Bu gerçekler gösteriyor ki; Suriye’de kördüğüm İdlib’de çözülmüyor. İdlib önemli, İdlib’in Rusya ve Suriye’nin kontrolüne girmesi Suriye’deki siyasi durumda yeni bir dönem başlatacaktır. Çeteler yenilmiş ve etkisiz hale getirilmiş olacaktır. Ancak bu halkların sorununun çözüldüğü anlamına gelmiyor. Yeni aşama halklarla mevcut Suriye rejimiyle arkasındaki güçler arasındaki mücadele olacaktır. Suriye’nin geleceğini asıl olarak bu durum belirleyecektir. Çeteler esas olarak Demokratik Suriye Güçleri karşısında yenilmişlerdir. DAİŞ yenildikten sonra diğer çetelerin esamesi okunamazdı. Dolayısıyla yenilmiş çeteleri İdlib’den atmanın Suriye’nin geleceğini belirleyeceğini söylemek bir çarpıtma değilse bile esas gerçeği, yani halkların sorununun üstünü örtmek anlamına gelir.

Kuşkusuz Suriye’nin geleceğini belirlemede büyük bir demokratik devrim yapmış Kürtlerin rolü önemli olacaktır. Ancak Suriye’de sorunu sadece Kürtlerle mevcut rejim arasında ibaret görmek de yetersiz kalır. Tüm Suriye halkları da eski Suriye’yi istememektedir. Suriye halkları Suriye’nin demokratikleşmesini istiyor.

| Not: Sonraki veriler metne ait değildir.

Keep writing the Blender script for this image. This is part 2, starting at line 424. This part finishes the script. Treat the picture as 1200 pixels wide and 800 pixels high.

Bu nedenle mevcut rejim Suriye’de çeteler yenildi; sorunları çözdüm, eskisi gibi iktidara devam, diyemez. Suriye’de o kadar çok şey değişmiştir ki, sadece bu bile Suriye’de eskisi gibi bir yönetim olacağım denilmesi gerçeklerden uzaklaşmak ve duvara toslamak olur. Bu açıdan Suriye’de demokratik uzlaşı temelinde siyasi, toplumsal, ekonomik ve kültürel sistemin köklü bir değişikliğe uğraması zorunludur. Bu Suriye’yi zayıflatmaz aksine güçlendirir. Ancak mevcut iktidar eliti bu basireti gösterir mi; yoksa Türkiye’deki NATO mermer, NATO kafalılar gibi bildiğinde ısrar eder mi? Bunu zaman içinde göreceğiz. Ancak eğer eski zihniyet ve yönetim anlayışında diretirse o zaman mevcut siyasi elit ve onun içinde olduğu siyasi yapı ve rejim aşılmakla karşı karşıya kalır.